The original code allows adding entire 0.1V steps at each click -- so plus or minus a whopping 12.7V. I don't really need (or like) that, so will likely change it. But first to figure out this overload issue ...

Ah ... the (ad*35 + ad / 4 * vBatCalib) in the original code is overflowing on higher voltages if even just one (positive) click of calibration is in effect.

Example: An input voltage of 12.30V was seen to provide a sample of 1744 (decimal). Thus, 1744*35 + 1744 / 4 * 1 = 76,300 -- more than the 65,535 maximum. Oops.

I originally fixed this by simply type-casting to 32-bit math. But that chews up more RAM than I hoped would be necessary. So I'll keep playing around.

[Hint: By total fluke, changing the calibration scheme (as below) fixed the problem on its own -- for voltages up to about 13.8V.]

Moving on then ...

Turns out vBatCalib is a signed 8-bit (int8_t), allowing for values in the range -127 to +127, which if added to the initial sample gives +/-0.89V (after the above math has been applied.) A reasonable calibration range might be +/-3.56V, or in this case +/-(127x4)

Thus, we arrive at vbat100mV = (sampleValue + 4 x vBatCalib) * 144 / 2048.

But this still requires 24-bit math for higher voltages, whereas we want to keep within 16-bit. OK then ...
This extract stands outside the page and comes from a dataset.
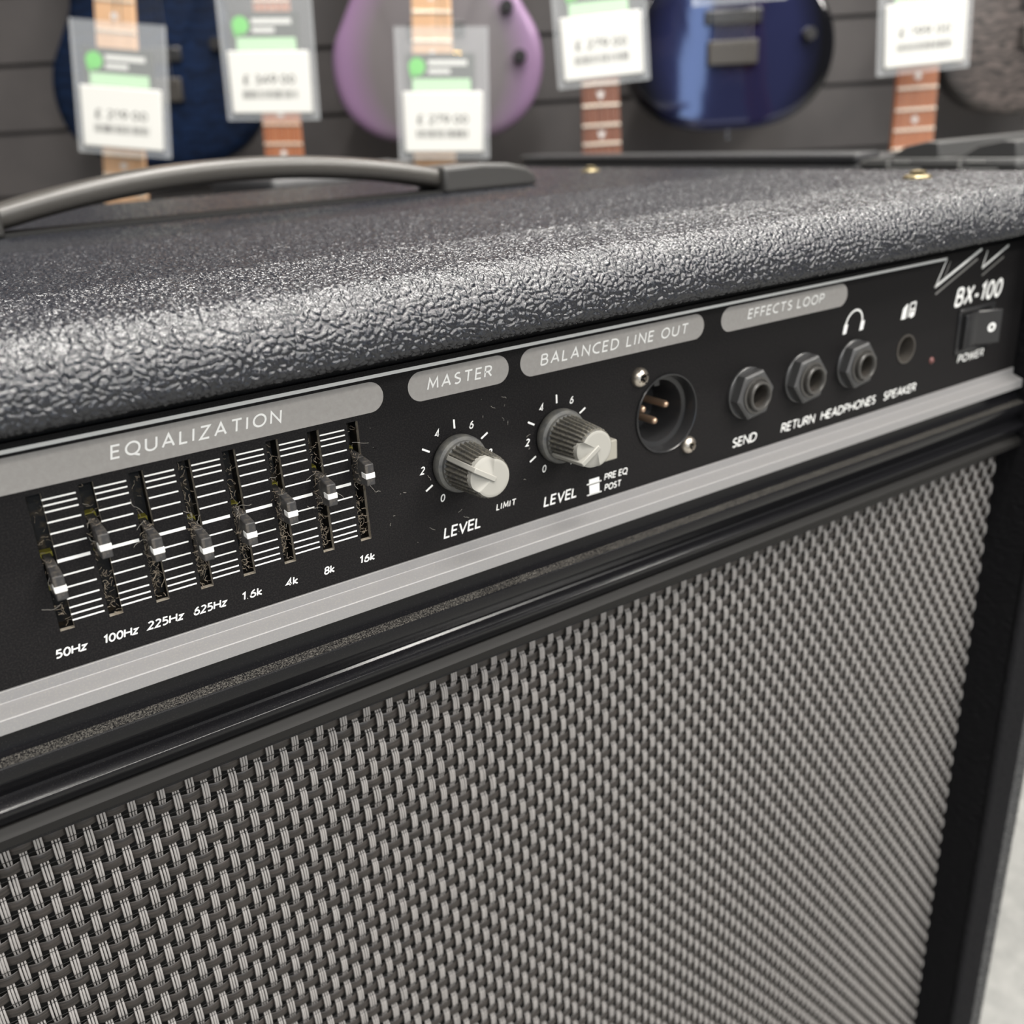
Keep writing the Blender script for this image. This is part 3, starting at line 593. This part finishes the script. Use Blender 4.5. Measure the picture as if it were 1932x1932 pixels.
# --- woven grille cloth
YC = 1.8; CP, RP = 3.42, 4.75; Z0 = -42.0
ncol = int((XI-XP0)/CP)+1; nrow = int((Z0-(ZB+25))/RP)+1
def strands(x0s, col0, nr, dia, spac, spr, ncs):
    """vertical bundles of three filaments weaving over and under the ribbons"""
    t = np.arange(nr*spr+1)/spr; z_ = Z0 - t*RP; out = []
    ang = np.linspace(PI*1.08, -PI*0.08, ncs)     # front half ring
    Vs, Fs, n = [], [], 0
    for ci, xc in enumerate(x0s):
        ph = np.cos(PI*(t-0.5+(col0+ci)))
        y_ = YC - 0.46*np.tanh(2.4*(ph+0.05))
        for q in (-1, 0, 1):
            jit = 0.05*np.sin(t*1.3+ci*2.1+q) + rs.uniform(-.06, .06)
            xq = xc + q*spac*(1-0.10*np.clip(-ph, 0, 1)) + jit
            rr = dia/2*(1+0.12*np.clip(ph, -1, 1))
            ring = np.stack([xq[:, None]+rr[:, None]*np.cos(ang), y_[:, None]-rr[:, None]*np.sin(ang), np.repeat(z_[:, None], ncs, 1)], -1)
            Vs.append(ring.reshape(-1, 3)); m_ = len(t); idx = np.arange(m_*ncs).reshape(m_, ncs)+n
            Fs.append(np.stack([idx[:-1, :-1], idx[:-1, 1:], idx[1:, 1:], idx[1:, :-1]], -1).reshape(-1, 4)); n += m_*ncs
    return np.vstack(Vs), np.vstack(Fs)
cols = XP0+1.2+CP*np.arange(ncol); cols = cols[cols < XI-1.0]
V, F = strands(cols, 0, nrow, 0.53, 0.665, 8, 5)
grille = mk_fast('grille_weave', V, F, 'strand', amp); grille['label'] = 'pale grey woven strands of the speaker grille cloth'
# horizontal dark ribbons
t = np.arange(int((XI-XP0)/CP*4)+1)/4.0; Vs, Fs, n = [], [], 0
cs = np.array([(-1.3, 0.14), (-1.1, -0.04), (0, -0.10), (1.1, -0.04), (1.3, 0.14)])
for k in range(nrow):
    ph = np.cos(PI*(t-(1.2)/CP*1.0+k)); y_ = YC+0.16+0.36*np.sign(ph)*np.abs(ph)**0.8
    zc = Z0-(k+0.5)*RP
    V = np.stack([np.repeat((XP0+t*CP)[:, None], 5, 1), y_[:, None]+cs[None, :, 1], zc+np.repeat(cs[None, :, 0], len(t), 0)], -1)
    idx = np.arange(len(t)*5).reshape(-1, 5)+n; Vs.append(V.reshape(-1, 3)); n += len(t)*5
    Fs.append(np.stack([idx[:-1, :-1], idx[:-1, 1:], idx[1:, 1:], idx[1:, :-1]], -1).reshape(-1, 4))
V = np.vstack(Vs); F = np.vstack(Fs); ok = (V[F, 0] < XI-0.6).all(1)
rb_ = mk_fast('grille_ribbon', V, F[ok], 'weft', amp); rb_['kind'] = 'stuff'
# thin bright and dark cross threads
g = G()
for k in range(nrow):
    g.tube([(XP0+2, YC-0.86, Z0-(k+0.83)*RP), (XI-1, YC-0.86, Z0-(k+0.83)*RP)], 0.085, 4, 0)
th = g.build('grille_thread', ['board'], amp, recalc=False); th['kind'] = 'stuff'
g = G(); g.box(XP0, XI, YC+3.2, YC+12, ZB+18, -17); g.build('baffle_board', 'board', amp)

# --- bolts on the cabinet top
for bx, by in ((351, 43), (364.5, 272)):
    g = G(); g.lathe([(0.05, 0), (5.5, 0), (5.6, 0.8), (5.0, 1.6), (0.05, 2.6)], 0, 0, 24); g.v = [(bx+a, by+c, ZT+0.25+b) for a, b, c in g.v]
    g.lathe([(0.05, 0), (3.2, 0), (3.2, 0.9), (0.05, 1.4)], 0, 0, 6); nn = 24*0
    g.v = [p if i < 24*5 else (bx+p[0], by+p[2], ZT+2.6+p[1]) for i, p in enumerate(g.v)]
    g.build('top_bolt', 'brass', amp, smooth=35, loc=(bx, by, ZT))

# --- strap handle
YH = 229
hd = G()
xs_ = np.linspace(20, 244, 57); sect = []
for a in np.linspace(0, 2*PI, 28, endpoint=False):
    ca, sa = math.cos(a), math.sin(a); sect.append((10.5*math.copysign(abs(ca)**0.55, ca), 4.9*math.copysign(abs(sa)**0.75, sa)))
V = []; F = []; ns = len(sect)
for x in xs_:
    t = (x-132)/100.0; zc = 82.2-11.4*min(1.35, abs(t))**2.0 if abs(t) < 1 else 70.8-1.0*(abs(t)-1)*8
    for yy, zz in sect: V.append((x, YH+yy, zc+zz))
for i in range(len(xs_)-1):
    for k in range(ns): F.append((i*ns+k, i*ns+(k+1) % ns, (i+1)*ns+(k+1) % ns, (i+1)*ns+k))
hd.add(V, F); strap = hd.build('strap_handle', 'strap', amp, smooth=50, loc=(132, YH, 64))
g = G(); g.box(26, 238, YH-12, YH+8, 64.1, 65.7); g.build('strap_shadow_strip', 'board', strap)  # black strip added on the top to draw the strap's contact shadow
for s in (-1, 1):
    g = G(); pr = [(0, 64.2), (0, 76.6), (22, 77.2), (38, 76.0), (49, 73.6), (54.5, 70), (55.5, 66.5), (55, 64.2)]
    V = [(132+s*(97+a), y, b if abs(y-YH) < 13 else b-0.0) for y in (YH-14, YH+14) for a, b in pr]; n = len(pr)
    g.add(V, [tuple(range(n)), tuple(range(2*n-1, n-1, -1))] + [(i, i+n, (i+1) % n+n, (i+1) % n) for i in range(n)])
    g.build('end_cap', 'endcap', strap, smooth=30, bevel=2.2, seg=4)

# ------------------------------------------------------------------ neighbouring amplifier close behind on the right
def vent(nb, x0, x1, y0, z0, nf, hgt, pit, lips=True):
    g = G(); g.box(x0+.5, x1, y0-nf*pit-4, y0, z0-3, z0)
    v = g.build('vent_panel', 'fin', nb, bevel=1.2)
    for k in range(nf):
        ya = y0-k*pit; g = G(); pr = [(ya-2, z0-.2), (ya-pit*.3, z0+1.5), (ya-pit*.5, z0+hgt*.72), (ya-pit*.8, z0+hgt), (ya-pit+2, z0+hgt*.93), (ya-pit+1, z0-.2)]
        n = len(pr); g.add([(x, a, b) for x in (x0+8, x1-2) for a, b in pr], [tuple(range(n)), tuple(range(2*n-1, n-1, -1))] + [(i, i+n, (i+1) % n+n, (i+1) % n) for i in range(n)])
        g.build('vent_fin', 'fin', v, smooth=40, bevel=0.8)
        if lips:
            g = G(); yb = ya-pit*0.4; g.box(x0-.2, x0+.6, yb-pit*.45, yb+2, z0-7, z0-6); g.box(x0-.2, x0+.6, yb+0.6, yb+2.4, z0-7, z0-1.5); g.box(x0-.2, x0+.6, yb-pit*.28, yb-3, z0-2.6, z0-1.4); g.build('slot_lip', 'fin_lip', v)
    return v
nb = empty('amplifier', (680, 415, -ZF), 'long black cabinet with finned vents on top, beyond the bass amplifier\'s right edge', 'amplifier')
g = G(); g.box(601, 752, 215, 690, -545, 53); g.build('cabinet', 'amp2', nb, bevel=6, seg=4)
for fx in (625, 730):
    for fy in (240, 665):
        g = G(); g.box(fx-14, fx+14, fy-14, fy+14, -ZF+0.3, -544); g.build('rubber_foot', 'black_plastic', nb)
g = G(); g.box(602, 630, 262, 688, 52.5, 60.5); g.build('edge_rail', 'amp2', nb, bevel=2.5)
g = G(); g.box(600, 740, 141, 258, 49, 55.5); g.build('vent_base', 'fin', nb, bevel=2)
vent(nb, 600, 740, 254, 56.5, 2, 10.5, 54)
n2 = empty('amplifier', (320, 570, -ZF), 'small black practice amplifier with a low vent, directly behind the strap handle', 'amplifier')
g = G(); g.box(250, 388, 500, 640, -ZF+12, 66); g.build('cabinet', 'amp2', n2, bevel=6, seg=4)
for fx in (270, 368):
    for fy in (520, 620):
        g = G(); g.box(fx-10, fx+10, fy-10, fy+10, -ZF+0.3, -ZF+13); g.build('rubber_foot', 'black_plastic', n2)
vent(n2, 300, 386, 630, 67.5, 3, 3.5, 34, False)

# ------------------------------------------------------------------ guitars
SCALE = 648
def fret_d(n): return SCALE*(1-2**(-n/12))
def outline(kind):
    """body outline (x,z) with the bridge end down; origin at the bridge line centre"""
    pts = {'double': [(0, -118), (55, -116), (105, -100), (142, -66), (158, -20), (154, 28), (132, 70), (112, 105), (112, 140), (128, 180), (142, 225), (138, 262), (120, 272), (100, 250), (78, 215), (50, 200), (24, 205),
                      (-24, 205), (-52, 205), (-82, 228), (-108, 270), (-134, 292), (-152, 282), (-152, 240), (-136, 190), (-118, 145), (-116, 108), (-136, 68), (-157, 26), (-161, -22), (-146, -68), (-108, -101), (-55, -116)]}[kind]
    P = np.array(pts, float); out = []
    n = len(P)
    for i in range(n):
        p0, p1, p2, p3 = P[i-1], P[i], P[(i+1) % n], P[(i+2) % n]
        for t in np.linspace(0, 1, 5, endpoint=False):
            out.append(0.5*((2*p1)+(-p0+p2)*t+(2*p0-5*p1+4*p2-p3)*t*t+(-p0+3*p1-3*p2+p3)*t**3))
    return np.array(out)
def loft(g, P, lay, mi=0):
    """stack of inset outlines [(inset, y)], front first"""
    c = np.array([0, 70.0]); d = np.roll(P, -1, 0)-np.roll(P, 1, 0); nrm = np.c_[d[:, 1], -d[:, 0]]; nrm /= np.linalg.norm(nrm, axis=1)[:, None]
    if ((P-c)*nrm).sum() < 0: nrm = -nrm
    n = len(P); V = []
    for ins, y in lay:
        Q = P-nrm*ins; V += [(a, y, b) for a, b in Q]
    F = [(i*n+k, i*n+(k+1) % n, (i+1)*n+(k+1) % n, (i+1)*n+k) for i in range(len(lay)-1) for k in range(n)]
    F += [tuple(range(n)), tuple(range(len(lay)*n-1, (len(lay)-1)*n-1, -1))]
    g.add(V, F, mi)
def loc_build(g, name, mats, parent, **kw):
    WORLD[parent.name] = Vector((0, 0, 0)); return g.build(name, mats, parent, **kw)
def guitar(name, label, mtx, bodymat, neckmat, boardmat, hardware='chrome', group=None, inl='dot', knobs=(), upper=True):
    """local frame in mm: x right, y back, z up the neck, origin on the bridge line at the front of the body"""
    o = empty(name, (0, 0, 0), label, 'guitar', 'guitars on the wall display'); o.matrix_world = mtx
    P = outline('double'); g = G()
    loft(g, P, [(16, -1.5), (9, -0.6), (4, 1.2), (1, 4.5), (0, 9), (0, 32), (2, 38), (7, 41)])
    b = loc_build(g, 'body', bodymat, o, smooth=50)
    N = SCALE
    g = G(); V = []; zz = [N, N-60, N-200, N-400, 195]; hw = [21.5, 22.3, 24.3, 27, 28]
    for z_, h_ in zip(zz, hw):
        V += [(h_*math.cos(a), -4+abs(math.sin(a))*19, z_) for a in np.linspace(0, PI, 9)]
    F = [(i*9+k, i*9+k+1, (i+1)*9+k+1, (i+1)*9+k) for i in range(len(zz)-1) for k in range(8)] + [(i*9, (i+1)*9, (i+1)*9+8, i*9+8) for i in range(len(zz)-1)] + [tuple(range(9)), tuple(range(44, 35, -1))]
    g.add(V, F); nk = loc_build(g, 'neck', neckmat, o, smooth=50)
    g = G(); g.frust((-28, 28, 190, 190.1), -9.5, (-28, 28, 190, 190.1), -4) if False else None
    g.add([(-21.5, -9.5, N), (21.5, -9.5, N), (28, -9.5, 185), (-28, -9.5, 185), (-21.5, -4, N), (21.5, -4, N), (28, -4, 185), (-28, -4, 185)],
          [(0, 1, 2, 3), (7, 6, 5, 4), (0, 4, 5, 1), (1, 5, 6, 2), (2, 6, 7, 3), (3, 7, 4, 0)])
    fb = loc_build(g, 'fingerboard', boardmat, nk, smooth=0, bevel=0.6)
    g = G()
    for k in range(1, 22):
        z_ = N-fret_d(k); h_ = 21.5+6.5*(N-z_)/(N-185)
        g = G(); g.box(-h_, h_, -10.9, -9.4, z_-1.5, z_+1.5); loc_build(g, 'fret', 'fret', nk, smooth=0, bevel=0.6)
    for k in (3, 5, 7, 9, 12, 15, 17, 19):
        z_ = N-(fret_d(k)+fret_d(k-1))/2
        g = G()
        if inl == 'dot': g.poly(circle(0, z_, 4.2, 20), -9.62)
        else: g.poly([(-5, z_+3), (-3, z_+5), (0, z_+3.6), (3, z_+5), (5, z_+3), (3, z_-2), (0, z_-6), (-3, z_-2)], -9.62)
        loc_build(g, 'inlay', 'inlay', nk, smooth=0)
    g = G(); hs = [(-21.5, N), (21.5, N), (26, N+22), (38, N+40), (34, N+110), (28, N+165), (12, N+188), (-14, N+182), (-30, N+160), (-35, N+110), (-38, N+40), (-26, N+22)]
    g.poly(hs, 0, 14); loc_build(g, 'headstock', neckmat, o, smooth=30, bevel=1.5)
    for k in range(6):
        sx = -1 if k < 3 else 1; zk = N+52+38*(k % 3)
        g = G(); g.lathe([(0.1, -10), (3, -10), (3, 0)], sx*20, zk, 14); g.box(sx*38-8, sx*38+8, 4, 9, zk-5, zk+5); loc_build(g, 'tuner', hardware, o, smooth=40, bevel=1)
    g = G()
    for k in range(6):
        u = -1+2*k/5; g.tube([(u*17, -13, N), (u*26, -14, 0)], 0.45, 4)
    loc_build(g, 'strings', 'string', o)
    g = G(); g.box(-38, 38, -11, 0, -26, 8); loc_build(g, 'bridge', 'gold' if hardware == 'gold' else 'dark_metal', o, bevel=2)
    for z_ in (40, 140):
        g = G(); g.box(-43, 43, -7, 0, z_-10, z_+10); loc_build(g, 'pickup', 'black_plastic', o, bevel=2)
    for kx, kz in knobs:
        g = G(); g.lathe([(0.1, -16), (8.5, -16), (9.5, -14), (10.5, -1), (0.1, -1)], kx, kz, 24); loc_build(g, 'control_knob', 'black_plastic', o, smooth=40)
    g = G(); g.lathe([(0.1, 0), (6, 0), (6, 3), (3, 6), (3, 14), (0.1, 14)], 0, 0, 16); g.v = [(a, 20+c, -117-(14-b_)) for a, b_, c in g.v]; loc_build(g, 'strap_button', hardware, o, smooth=40)
    return o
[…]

g_vbat100mV = ((uint32_t)ab + 4 x g_eeGeneral.vBatCalib) x 36 / 512

..., which should be good to about 13.8V without overflowing -- including +127 calibration offset to get to that figure. Input voltages above 13.8V will surely still be a problem. But I think I can live with that, in all practicality!

Wow. So, in the end, all I really changed is how the calibration figure affects the final result -- which just happens to have fixed the original overflow issue.

For people who prefer the original system, and who have 7.4V batteries (I guess!), TH's original formula has been reserved and can be used instead by supplying a -DTHBATVOLTS command line directive to the compiler.